John Graves, 1959, Goodbye to a River

3 comments:

Craig Allen said...

In requiem for the Mighty Murray River Michael? Australia's Prime Minister got together with all the State Premier's today to agree that given the dire emergency facing Australia's greatest natural asset, they would do bugger all of any substance to save it. The coming summer spells the end game I'm afraid. Sad, too sad for words.

tidal said...

Ya know, although I am one of various "canucks" on mt's blog, I never really appreciated Joni mitchell's "River" back when... I don't even think it penetrated my local radio station despite the "Can-con" requirements at the time... even if it did, I was probably more of a "Guess Who"/"BTO" guy... But now when I hear "River", I remember the rather special river that was across the road from the house where I grew up. Grade 1 to 13.

One thing I remember early-on is that it was a dirt road separating us from that river, and that to "keep the dust down", they used to "oil" the road in the springs. (If I recall correctly, erm, I later learned that the oil used was the waste PCB's from local industry, oh well...)... I vaguely remember having to clean our old cat "Puss" as he returned from his daily excursions to the river and come back all paw-covered in the oil... Later, in a civic "beautification" project, the city proposed to cut down all the natural growth along the river and turn the banks into basically big slanted lawns - which the city would mow for us!... My mom - the radical! shame on us for having such a kooky mom! - opposed this rather vehemently in the neighbourhood and at city hall, but to no avail... this is all 60's and 70's stuff... the river banks were completely transformed within just two years as the spring flooding practically washed away the now-denuded banks... and our old ritual of winter tobagganing was now impossible due to sheer drop-offs where there used to be a reasonable slope...

It's all grown back now, as they replanted and renaturalized the whole thing... and the road is long-ago paved... but this post just reminded of "river"... sorry for the diversion!

but for any "canucks" (or others!) still reading here on this general "topic"... and in an attempt to bridge back to the "music" part of this post... how classic/beautiful/prescient was this now-almost-20-year-old video from Bruce Cockburn???

Thanks to the host and all the regular posters!

Michael Tobis said...

Tidal, I just got back from Montreal, which is built on an island in the middle of a river.
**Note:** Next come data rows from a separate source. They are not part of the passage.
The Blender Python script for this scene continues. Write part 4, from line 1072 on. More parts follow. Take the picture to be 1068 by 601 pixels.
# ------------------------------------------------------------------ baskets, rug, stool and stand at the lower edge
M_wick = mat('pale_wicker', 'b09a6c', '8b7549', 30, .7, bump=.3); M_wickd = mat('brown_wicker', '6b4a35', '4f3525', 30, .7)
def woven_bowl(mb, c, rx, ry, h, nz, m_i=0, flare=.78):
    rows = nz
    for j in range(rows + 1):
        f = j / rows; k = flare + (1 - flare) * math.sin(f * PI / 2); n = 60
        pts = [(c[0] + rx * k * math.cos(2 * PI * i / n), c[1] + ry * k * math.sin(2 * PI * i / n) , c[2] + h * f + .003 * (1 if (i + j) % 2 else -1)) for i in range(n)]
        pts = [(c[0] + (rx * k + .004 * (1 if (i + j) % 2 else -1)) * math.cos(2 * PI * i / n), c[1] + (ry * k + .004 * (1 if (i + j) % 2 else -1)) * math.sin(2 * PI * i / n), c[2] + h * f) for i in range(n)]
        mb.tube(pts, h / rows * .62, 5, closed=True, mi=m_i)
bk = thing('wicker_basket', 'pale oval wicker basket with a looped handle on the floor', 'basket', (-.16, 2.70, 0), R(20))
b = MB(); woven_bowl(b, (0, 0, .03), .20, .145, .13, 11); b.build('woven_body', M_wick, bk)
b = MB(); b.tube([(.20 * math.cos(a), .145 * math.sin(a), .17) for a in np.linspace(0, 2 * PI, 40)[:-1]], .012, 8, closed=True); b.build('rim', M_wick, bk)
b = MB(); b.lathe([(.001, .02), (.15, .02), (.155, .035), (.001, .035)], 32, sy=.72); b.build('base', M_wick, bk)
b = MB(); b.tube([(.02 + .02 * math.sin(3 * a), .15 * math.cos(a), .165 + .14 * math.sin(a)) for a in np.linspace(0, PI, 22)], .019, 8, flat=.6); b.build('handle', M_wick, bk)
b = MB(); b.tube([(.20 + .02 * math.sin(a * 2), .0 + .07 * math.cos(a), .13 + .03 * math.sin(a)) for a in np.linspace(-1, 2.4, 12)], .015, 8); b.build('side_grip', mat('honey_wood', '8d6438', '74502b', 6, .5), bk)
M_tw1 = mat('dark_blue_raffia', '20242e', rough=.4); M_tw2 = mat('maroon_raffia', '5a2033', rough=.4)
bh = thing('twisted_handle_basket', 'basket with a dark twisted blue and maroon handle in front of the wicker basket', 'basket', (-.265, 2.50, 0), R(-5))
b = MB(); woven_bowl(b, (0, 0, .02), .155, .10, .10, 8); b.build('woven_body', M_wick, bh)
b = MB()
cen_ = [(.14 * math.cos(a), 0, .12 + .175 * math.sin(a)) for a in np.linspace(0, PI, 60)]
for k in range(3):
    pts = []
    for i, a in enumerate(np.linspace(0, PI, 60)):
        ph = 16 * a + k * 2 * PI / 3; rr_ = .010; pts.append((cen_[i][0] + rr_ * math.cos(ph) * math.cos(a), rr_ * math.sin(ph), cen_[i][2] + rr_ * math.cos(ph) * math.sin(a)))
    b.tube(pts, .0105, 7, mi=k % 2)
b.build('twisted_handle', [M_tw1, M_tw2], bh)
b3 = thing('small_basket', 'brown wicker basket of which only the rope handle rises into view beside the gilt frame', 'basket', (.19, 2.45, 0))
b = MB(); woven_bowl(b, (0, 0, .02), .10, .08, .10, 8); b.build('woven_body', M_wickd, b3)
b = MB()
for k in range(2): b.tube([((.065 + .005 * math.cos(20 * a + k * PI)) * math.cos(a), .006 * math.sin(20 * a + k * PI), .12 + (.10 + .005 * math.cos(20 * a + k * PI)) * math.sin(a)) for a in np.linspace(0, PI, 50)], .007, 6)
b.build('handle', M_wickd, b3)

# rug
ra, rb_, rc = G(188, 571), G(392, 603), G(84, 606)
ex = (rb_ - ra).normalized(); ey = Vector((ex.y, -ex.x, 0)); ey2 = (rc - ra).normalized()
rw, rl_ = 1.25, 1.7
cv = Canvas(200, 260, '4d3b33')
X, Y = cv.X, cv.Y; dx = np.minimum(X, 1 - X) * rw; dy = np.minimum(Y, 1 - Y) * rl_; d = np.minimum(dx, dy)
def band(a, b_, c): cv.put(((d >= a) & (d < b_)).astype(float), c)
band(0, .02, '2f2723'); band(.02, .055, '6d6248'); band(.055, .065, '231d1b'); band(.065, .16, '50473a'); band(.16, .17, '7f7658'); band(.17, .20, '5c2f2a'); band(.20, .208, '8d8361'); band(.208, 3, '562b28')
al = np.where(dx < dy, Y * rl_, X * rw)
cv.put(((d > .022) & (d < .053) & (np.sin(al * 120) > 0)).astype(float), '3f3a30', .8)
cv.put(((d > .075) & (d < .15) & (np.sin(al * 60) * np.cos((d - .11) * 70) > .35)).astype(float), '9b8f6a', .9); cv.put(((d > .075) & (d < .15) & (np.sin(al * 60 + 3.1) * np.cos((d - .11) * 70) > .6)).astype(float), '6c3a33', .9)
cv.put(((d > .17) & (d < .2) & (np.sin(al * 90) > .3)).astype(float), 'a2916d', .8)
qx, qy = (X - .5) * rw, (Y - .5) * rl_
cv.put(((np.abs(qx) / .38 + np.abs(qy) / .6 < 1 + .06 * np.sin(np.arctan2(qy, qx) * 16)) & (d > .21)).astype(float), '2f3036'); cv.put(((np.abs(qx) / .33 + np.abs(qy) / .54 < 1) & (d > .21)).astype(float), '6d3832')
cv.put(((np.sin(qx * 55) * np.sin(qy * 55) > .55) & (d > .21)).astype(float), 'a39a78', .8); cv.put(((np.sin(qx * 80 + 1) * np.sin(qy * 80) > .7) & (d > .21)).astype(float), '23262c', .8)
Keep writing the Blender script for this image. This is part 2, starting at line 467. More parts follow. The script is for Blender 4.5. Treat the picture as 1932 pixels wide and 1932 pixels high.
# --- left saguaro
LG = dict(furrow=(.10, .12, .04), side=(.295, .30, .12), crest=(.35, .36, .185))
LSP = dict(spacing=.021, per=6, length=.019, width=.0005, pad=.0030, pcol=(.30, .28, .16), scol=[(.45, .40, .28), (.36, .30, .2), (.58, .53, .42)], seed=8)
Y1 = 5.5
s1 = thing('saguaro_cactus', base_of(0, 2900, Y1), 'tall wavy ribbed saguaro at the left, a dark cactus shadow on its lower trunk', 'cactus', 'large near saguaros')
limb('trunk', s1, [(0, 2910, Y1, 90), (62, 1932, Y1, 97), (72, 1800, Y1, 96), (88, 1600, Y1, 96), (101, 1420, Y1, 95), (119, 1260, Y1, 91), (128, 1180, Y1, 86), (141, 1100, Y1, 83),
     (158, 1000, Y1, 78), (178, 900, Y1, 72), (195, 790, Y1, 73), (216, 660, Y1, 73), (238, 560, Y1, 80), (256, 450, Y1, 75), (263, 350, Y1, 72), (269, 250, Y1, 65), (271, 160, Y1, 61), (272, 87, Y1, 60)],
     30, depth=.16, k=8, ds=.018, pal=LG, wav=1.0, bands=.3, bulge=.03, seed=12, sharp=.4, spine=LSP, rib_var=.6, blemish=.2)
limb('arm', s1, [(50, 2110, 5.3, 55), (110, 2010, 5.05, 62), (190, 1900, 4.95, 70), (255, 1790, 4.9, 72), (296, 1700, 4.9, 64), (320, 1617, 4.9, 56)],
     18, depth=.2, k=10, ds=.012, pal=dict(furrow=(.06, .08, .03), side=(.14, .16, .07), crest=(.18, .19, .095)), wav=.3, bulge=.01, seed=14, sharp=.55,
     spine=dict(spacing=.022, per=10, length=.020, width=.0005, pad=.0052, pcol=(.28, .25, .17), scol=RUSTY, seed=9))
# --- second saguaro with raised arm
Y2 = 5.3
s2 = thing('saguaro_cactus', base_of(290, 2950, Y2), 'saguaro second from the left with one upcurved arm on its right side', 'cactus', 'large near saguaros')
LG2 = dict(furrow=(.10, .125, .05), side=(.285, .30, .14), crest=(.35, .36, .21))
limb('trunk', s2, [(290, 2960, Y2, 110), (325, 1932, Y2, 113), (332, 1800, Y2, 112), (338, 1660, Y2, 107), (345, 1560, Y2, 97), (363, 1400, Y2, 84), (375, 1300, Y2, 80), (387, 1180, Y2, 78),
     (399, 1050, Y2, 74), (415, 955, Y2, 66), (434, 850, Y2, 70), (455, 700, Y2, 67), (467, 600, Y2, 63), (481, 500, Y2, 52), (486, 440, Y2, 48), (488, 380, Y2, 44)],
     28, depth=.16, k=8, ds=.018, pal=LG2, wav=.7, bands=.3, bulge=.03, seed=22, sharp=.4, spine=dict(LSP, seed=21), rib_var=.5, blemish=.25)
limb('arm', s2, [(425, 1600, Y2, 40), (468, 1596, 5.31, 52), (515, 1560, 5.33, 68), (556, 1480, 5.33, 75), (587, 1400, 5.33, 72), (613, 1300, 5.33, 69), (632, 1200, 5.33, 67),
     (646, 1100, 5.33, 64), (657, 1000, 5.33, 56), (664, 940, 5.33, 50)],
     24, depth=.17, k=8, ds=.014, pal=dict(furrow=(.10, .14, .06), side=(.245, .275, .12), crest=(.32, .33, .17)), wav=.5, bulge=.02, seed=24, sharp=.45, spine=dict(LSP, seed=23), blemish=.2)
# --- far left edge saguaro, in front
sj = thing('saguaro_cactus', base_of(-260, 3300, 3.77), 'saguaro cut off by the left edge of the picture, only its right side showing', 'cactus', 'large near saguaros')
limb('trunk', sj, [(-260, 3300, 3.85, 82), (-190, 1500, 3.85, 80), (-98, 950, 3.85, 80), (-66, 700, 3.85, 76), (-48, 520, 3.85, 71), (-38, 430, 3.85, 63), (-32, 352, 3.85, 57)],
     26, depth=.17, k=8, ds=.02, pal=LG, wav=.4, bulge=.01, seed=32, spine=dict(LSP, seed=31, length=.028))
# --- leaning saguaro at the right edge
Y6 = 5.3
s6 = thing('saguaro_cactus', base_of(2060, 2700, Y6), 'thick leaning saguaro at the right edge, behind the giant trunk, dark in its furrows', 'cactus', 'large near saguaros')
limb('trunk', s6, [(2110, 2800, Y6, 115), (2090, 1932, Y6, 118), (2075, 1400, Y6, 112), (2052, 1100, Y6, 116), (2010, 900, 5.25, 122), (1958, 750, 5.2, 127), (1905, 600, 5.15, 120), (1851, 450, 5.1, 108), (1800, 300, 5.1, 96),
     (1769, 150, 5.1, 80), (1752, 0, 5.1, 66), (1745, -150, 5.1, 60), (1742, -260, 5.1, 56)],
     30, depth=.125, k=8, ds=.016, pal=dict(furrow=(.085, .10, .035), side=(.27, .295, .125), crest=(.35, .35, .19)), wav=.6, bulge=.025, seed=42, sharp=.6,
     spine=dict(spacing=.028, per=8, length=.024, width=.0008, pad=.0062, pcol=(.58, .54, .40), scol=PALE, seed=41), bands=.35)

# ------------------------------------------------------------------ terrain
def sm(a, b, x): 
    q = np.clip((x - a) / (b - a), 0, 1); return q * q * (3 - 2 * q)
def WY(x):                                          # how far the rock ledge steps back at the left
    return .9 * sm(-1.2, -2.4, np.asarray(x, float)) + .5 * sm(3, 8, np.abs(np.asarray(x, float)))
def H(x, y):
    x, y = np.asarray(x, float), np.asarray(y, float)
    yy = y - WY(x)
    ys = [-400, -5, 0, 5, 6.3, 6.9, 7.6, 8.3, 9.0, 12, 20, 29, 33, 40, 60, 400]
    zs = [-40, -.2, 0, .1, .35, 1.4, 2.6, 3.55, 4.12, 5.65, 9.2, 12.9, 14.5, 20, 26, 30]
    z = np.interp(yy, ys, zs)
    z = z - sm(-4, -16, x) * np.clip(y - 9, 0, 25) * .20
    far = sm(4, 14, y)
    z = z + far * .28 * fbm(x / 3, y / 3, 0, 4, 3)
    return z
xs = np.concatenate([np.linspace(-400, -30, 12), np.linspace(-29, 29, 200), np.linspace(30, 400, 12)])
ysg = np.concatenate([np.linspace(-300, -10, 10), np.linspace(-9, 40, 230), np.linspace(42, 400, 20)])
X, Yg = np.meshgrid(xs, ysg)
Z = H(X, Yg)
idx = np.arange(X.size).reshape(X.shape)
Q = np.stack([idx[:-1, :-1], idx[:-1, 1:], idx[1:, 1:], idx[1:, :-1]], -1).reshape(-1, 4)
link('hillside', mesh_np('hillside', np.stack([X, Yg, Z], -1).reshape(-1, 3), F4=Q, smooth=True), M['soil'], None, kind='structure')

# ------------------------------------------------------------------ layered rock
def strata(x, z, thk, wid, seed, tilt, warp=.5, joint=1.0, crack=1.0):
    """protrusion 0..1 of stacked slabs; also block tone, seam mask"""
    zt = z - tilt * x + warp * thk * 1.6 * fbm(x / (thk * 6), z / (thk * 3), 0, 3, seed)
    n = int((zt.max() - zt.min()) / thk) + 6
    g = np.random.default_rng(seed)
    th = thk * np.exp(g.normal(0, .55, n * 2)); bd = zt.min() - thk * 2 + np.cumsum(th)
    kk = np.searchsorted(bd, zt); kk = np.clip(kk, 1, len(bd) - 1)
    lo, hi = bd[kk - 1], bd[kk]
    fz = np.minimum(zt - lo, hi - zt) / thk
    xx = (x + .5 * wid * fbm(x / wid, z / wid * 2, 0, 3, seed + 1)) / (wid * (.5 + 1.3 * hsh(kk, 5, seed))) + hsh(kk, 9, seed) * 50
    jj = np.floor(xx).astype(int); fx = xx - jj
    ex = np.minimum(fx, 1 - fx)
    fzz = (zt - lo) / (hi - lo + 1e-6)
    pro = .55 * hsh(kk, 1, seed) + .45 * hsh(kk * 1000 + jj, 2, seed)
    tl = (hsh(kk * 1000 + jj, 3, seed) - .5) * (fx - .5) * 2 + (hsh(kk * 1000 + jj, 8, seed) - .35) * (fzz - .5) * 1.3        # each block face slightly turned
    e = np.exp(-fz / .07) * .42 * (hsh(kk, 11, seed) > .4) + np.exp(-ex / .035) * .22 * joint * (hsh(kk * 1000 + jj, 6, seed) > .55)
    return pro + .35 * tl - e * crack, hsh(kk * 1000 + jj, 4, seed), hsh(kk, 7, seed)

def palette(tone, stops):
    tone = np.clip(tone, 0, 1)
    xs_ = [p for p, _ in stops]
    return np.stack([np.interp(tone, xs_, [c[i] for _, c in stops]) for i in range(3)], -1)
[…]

Texans have a very hard time understanding this concept.

Yes, there are squiggly blue lines flowing downhill on all the maps, and yes, these are all systems on which we can suddenly have a huge impact.

But Texas rivers, wonderful as they are, and Canadian rivers, wonderful as they are, are two different things.

Suprisingly different.

When I first got down here I had frequent dreams about moving to another planet.